Gers are the semi-permanent houses of Mongolian nomadic people. On our trip we stayed in family guest gers, an extra ger that a family has set up for guests to sleep in.

Nomadic families move at least once a year from their summer ger to their winter ger, which is often set into a mountain or hill. They also have at least three animal herds (horses, goats, sheep, camels, yaks, and/or cows). What was most surprising is that all the gers we visited had solar panels for electricity and satellite dishes for TV. But they still cooked by fire and lived a simple life.


The ger itself is a white felt exterior with a large hole on the top. There is a small wooden frame and wooden door that is often painted with beautiful motifs. Inside the ger, the walls are lined with wool and tapestry-style hangings. Poles extend from the top of the wall structure to a round wooden hole in the ceiling, that is also held up by two poles going to the ground.
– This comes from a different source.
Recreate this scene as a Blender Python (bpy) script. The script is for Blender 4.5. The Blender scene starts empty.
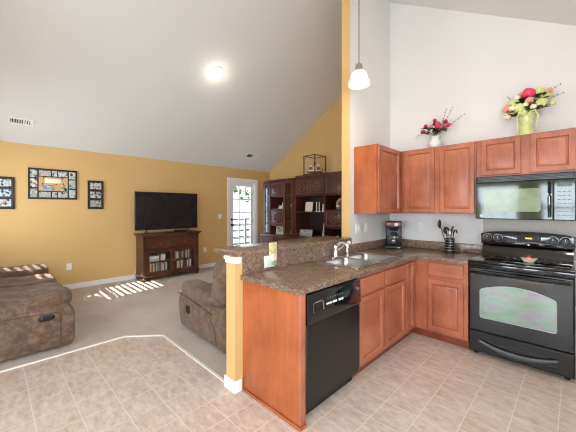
import bpy, bmesh, math, random
from mathutils import Vector, Matrix
random.seed(7)
SC = bpy.context.scene
COL = SC.collection
PI = math.pi

# ------------------------------------------------------------------ camera
TH = 0.777
cam = bpy.data.cameras.new('camera')
cam.sensor_width = 36.0
cam.lens = 36.0 * 292.784 / 576.0
cam.shift_y = -(216 - 208.4) / 576.0
cam.clip_start = 0.02
cam_o = bpy.data.objects.new('camera', cam)
cam_o.location = (0, 0, 1.437)
cam_o.rotation_euler = (PI / 2, 0, TH)
COL.objects.link(cam_o)
SC.camera = cam_o

# ------------------------------------------------------------------ world, sun, window light, exposure
SC.view_settings.view_transform = 'Standard'
SC.view_settings.look = 'None'
SC.view_settings.gamma = 1.0
SC.view_settings.use_curve_mapping = False
SC.view_settings.exposure = 0.35
SC.cycles.filter_width = 1.1
SC.cycles.max_bounces = 10
SC.cycles.diffuse_bounces = 6
SC.cycles.glossy_bounces = 4
SC.cycles.transparent_max_bounces = 12
SC.cycles.sample_clamp_indirect = 6.0

w = bpy.data.worlds.new('sky')
SC.world = w
w.use_nodes = True
nt = w.node_tree
bg = nt.nodes['Background']
grad = nt.nodes.new('ShaderNodeTexGradient')
tc = nt.nodes.new('ShaderNodeTexCoord')
sep = nt.nodes.new('ShaderNodeSeparateXYZ')
ramp = nt.nodes.new('ShaderNodeValToRGB')
nt.links.new(tc.outputs['Generated'], sep.inputs[0])
nt.links.new(sep.outputs['Z'], ramp.inputs[0])
ramp.color_ramp.elements[0].color = (0.86, 0.93, 1.0, 1)
ramp.color_ramp.elements[1].color = (0.45, 0.66, 1.0, 1)
nt.links.new(ramp.outputs[0], bg.inputs['Color'])
bg.inputs['Strength'].default_value = 1.25


def light(name, kind, loc, direction, energy, color=(1, 1, 1), **kw):
    l = bpy.data.lights.new(name, kind)
    l.energy = energy
    l.color = color
    for k, v in kw.items():
        setattr(l, k, v)
    o = bpy.data.objects.new(name, l)
    o.location = loc
    o.rotation_euler = Vector(direction).to_track_quat('-Z', 'Y').to_euler()
    COL.objects.link(o)
    return o


light('sun', 'SUN', (-5, -6, 5), (-0.2, 1, -0.75), 15.0, (1, 0.95, 0.88), angle=0.004)
DAY = (0.86, 1.0, 1.13)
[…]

These are also painted in a similar manner to the door.

Ger life centers around the stove. Not only is it in the center of the ger, but it offers heat in the winter, it is where you cook the food, and it is where everyone socializes.

A good example here, where Richard is cooking and Emily is hanging out.

Inside the ger there are beds with thick blankets (it gets quite cold at night in October!), a table and small benches, sometimes a wardrobe or small wash basin, and a wood-burning stove with stovepipe out the hole in the ceiling. Family gers also have Buddhist shrines and cabinets for cooking supplies. In the Gobi desert, families mainly burned dried dung (or as our guide put it, "Shit"); northern Gobi and central Mongolian families burned a mix of wood and dung. When cooking, families would take the top off the stove and put a large pot in the middle to cook soup, rice, noodles, or other foods.


A ger is a great place to stay, and gives you a glance into nomadic life. It's very typically Mongolian!


Mongolian Buddhist Temples:

About 70% of people in Mongolia are Yellow Hat Buddhist (same as Dalai Lama). We had a chance to visit a small monastery in a village, Erdene Zuu Monastery Museum in Kharkorum, and Ongiin Khid monastery ruins.

Buddhism came to Mongolia in the 13th century, but became widespread in the 15th century. Erdene Zuu was built in the 1500s but destroyed by the Soviets in the 1930s when they turned Mongolia communist. It was rebuilt in the 60s but remains a museum. Erdene Zuu does allow photography indoors, but there is a 7000 tugruk (nearly $7) fee. It is one of the only places I know where you can take pictures of the Buddha if you want to. It is heavily discouraged at all other working and non-working temples I know of. There are working monks on the property, but they live and work out of a separate building.

The temples were actually different than their counterparts in Korea, Taiwan, Hong Kong, and Japan.

The small monasteries are often two to three main buildings with a collection of dharma wheels and a small Buddhist shrine. Blue silk fabric is a main feature of all the temples; we think they are for good luck.


Ongiid Khid are ruins of a monastery in the Gobi desert. It is quite a large complex, consisting of two dozen or so building foundations and a large shrine. There is a new monastery building there now, but the highlight is walking among the ruins and looking at the scenery. Ongiid Khid overlooks a nice river and is set into the hills, so it's a beautiful location. When we went the tourist ger camps were all closed, so we had the site to ourselves.

I found a piece of petrified wood believe it or not.